Eric, we make a lot of to-do about this mobile revolution. We talk about this a lot, but we've seen Apple tanking after earnings, after their recent high of $700 in September, so I think a lot of investors might want to look -- Apple included, but maybe a little bit beyond Apple -- what are some storylines in 2013 that you're watching?

Eric Bleeker: The storyline is, essentially, mobile has been incredibly transformational. It's just enormous. It's already well past PCs in terms of how many sales we're looking at, but we're looking at a different leg of growth.

What we saw in the first leg was a lot of growth in countries like the United States, Europe, and now we're seeing it shift markets.

Why that's really interesting, you think about the U.S. -- it's kind of a perfect storm for Apple, right? It's this market with high incomes, a subsidy plan, so that it's really locked in that you don't have to pay a lot for your phones, and it's also where Apple is headquartered, so it's where they first launched and got this huge lead.

You see the initial growth there, but last quarter on AT&T we saw over 80% of activations being iPhones. That's a really high market share. It's hard to grow much off that, especially when the market's slowing down.

What we're looking at now is high-end phones, where the iPhone sits, maybe 4% growth across the next half decade, compared to low-end phones, which are just exploding in terms of growth rates. I think the mobile storyline, and what's going to determine who the winners are across the next four years, who can capture some of that low-end opportunity?

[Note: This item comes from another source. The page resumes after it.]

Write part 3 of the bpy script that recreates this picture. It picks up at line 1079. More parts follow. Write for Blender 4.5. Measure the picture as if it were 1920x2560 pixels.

I'm talking about phones selling for $200 or less in markets like China, Brazil, India. Who's going to be able to capture that? And what strategy is Apple going to use? Are they going to just stick to their guns and focus on that higher end, or are they going to create a differentiated product line, create a cheaper iPhone, create something like the iPhone today and maybe a larger-screen one?

There are opportunities there, and there are also huge risks. It's a brand play, largely, in China, where people want the iPhone because it's a luxury good, essentially, so you're taking risks there. 

I was looking at a mobile device survey. It was from Goldman Sachs, and the key reasons people want to switch a phone? Pricing, and a different screen size. Well, what are the problems with Apple? Pricing, especially in emerging markets, and they are only hitting one screen size right now.

I think, you look at this market, a company like Qualcomm, that hits all levels of growth because they just get basically a tax on phones, a licensing fee, 20 times earnings. Apple, 10 times only at the high end, so whoever can go across all those different areas is going to be, really, the winner across the next three or four years.